I note that there is some local optimism on our economic recovery based on increasing price of oil (now in the (US)$90/bbl) and other energy products, though the price of our major but depleting energy export--natural gas--is still in the doldrums (US)$4/mmbtu). It is also noteworthy that the world prices of other commodities, metals, in particular, are also rapidly increasing in price.
For example, copper is now at (US)$9.6 thousand, an increase of 30 per cent for the year 2010, and, both nickel and tin are up by 55 per cent. All of this is being taken to mean that the world is recovering from the recent recession and things will soon be back to normal, even in our neck of the woods. However, the demand that is driving these increases in price is coming from the emerging BRICs economies. The developed world economies, the United States, United Kingdom, Germany, Japan, France, etc, are all still flat and others, Ireland, Greece, Spain, are in a state of collapse.

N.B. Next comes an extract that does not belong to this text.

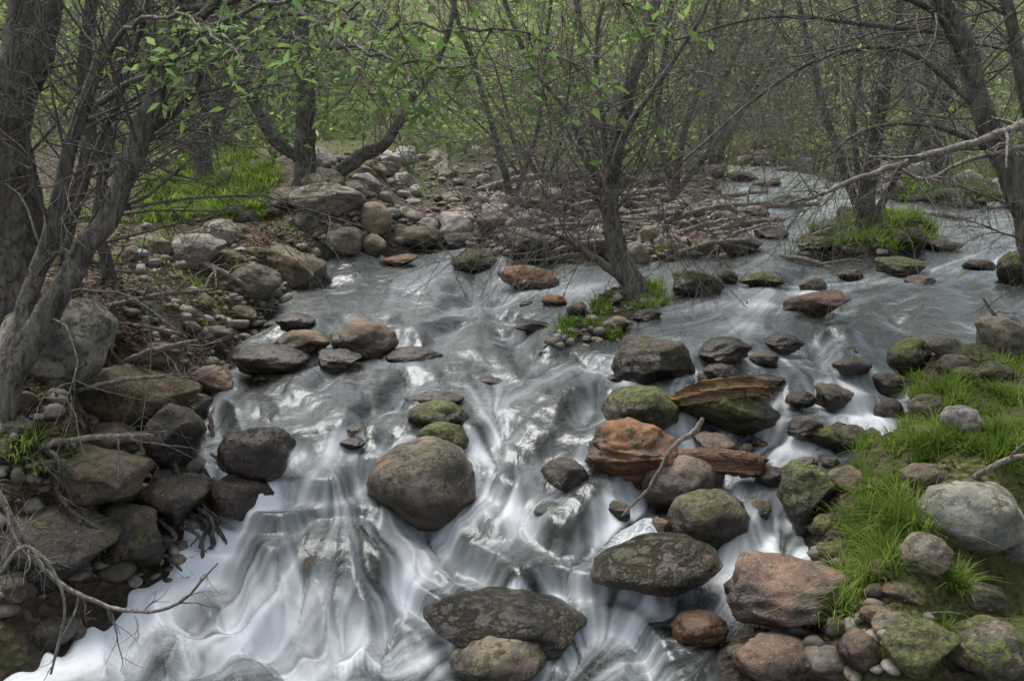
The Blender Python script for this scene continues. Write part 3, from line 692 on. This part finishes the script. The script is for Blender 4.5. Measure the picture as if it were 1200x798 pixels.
def fan(cx, cy, box, n, dz, w=(1.0,2.4), sag=0.):
    def f(tk, tw, tips, d0):
        for k in range(n):
            tx = R.uniform(box[0], box[2]); ty = R.uniform(box[1], box[3]); dd = R.uniform(*dz)
            if abs(tx-cx) < 60: tx += 90*(1 if tx > cx else -1)
            a = at_d(cx+R.uniform(-8,12), cy+R.uniform(-150,10), d0); b = at_d(tx, ty, d0+dd)
            m = (a+b)/2+rng.normal(size=3)*.12+UP*R.uniform(.0,.15+sag)
            P = spline([a, (a+m)/2+rng.normal(size=3)*.04, m, (b+m)/2+rng.normal(size=3)*.06, b], 4)
            r0 = R.uniform(*w)/2*d0/FL
            tw.add(P, np.linspace(r0, r0*.3, len(P)), 4)
            for j in range(7):
                i = R.randrange(6, len(P)-1); t = P[i+1]-P[i]; t /= np.linalg.norm(t); s = rng.normal(size=3)
                grow(tw, P[i], t+s*.5, R.uniform(.3,.9), r0*.5, 1, tips, .18, np.array([0,0,-.05]), 4)
    return f
tree('alder_tree', 'leaning multi-stemmed bare tree growing from a grassy tuft in the stream',
  [[(748,352,0,28),(734,320,0,25),(720,280,0,22),(713,230,0,20),(724,170,.1,18),(742,90,.1,15),(765,0,.2,13),(790,-200,.4,9)],
   [(735,330,0,12),(700,305,.1,9),(672,285,.2,6),(640,270,.2,4)],
   [(716,245,0,11),(690,190,.1,9),(665,130,.1,7),(620,70,.2,6),(585,-20,.2,5),(560,-160,.2,4)],
   [(713,215,0,11),(735,150,-.2,8),(790,70,-.3,6),(830,0,-.4,5),(860,-120,-.4,4)],
   [(712,220,.1,10),(705,140,.2,7),(698,60,.2,6),(712,-30,.2,5),(720,-150,.3,4)]],
  M_BARKG, nb=24, blen=(.5,1.6), lev=2, leafn=80, leafsz=.045, extra=fan(716, 240, (440,50,940,380), 64, (-.9,.9), sag=.35), nsub=5, start=.45)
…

When these begin to grow the demand for these commodities, especially oil (since renewables still cannot replace oil), will result in higher prices--we will see the oil price again racing to (US)$150/bbl. Also, we need to recognise that peak oil is upon us, in which there are still resources to exploit, but the price to make them available is uneconomic. Also, oil at this price is what triggered the last recession, though the excesses and greed of the global financial system hastened the economic collapse. Some see shale gas as providing an energy bridge, but moreso for coal in electricity generation, given its availability.
T&T is not an economic island unto itself. Hence, the recovery of our export dependent system in the short-term is closely linked to what happens globally. Further, the local economic stimulation is peripheral to our recovery, since it will be based on accruing debt. The People's Partnership Government, as Lloyd Best would say, has a hard row to hoe.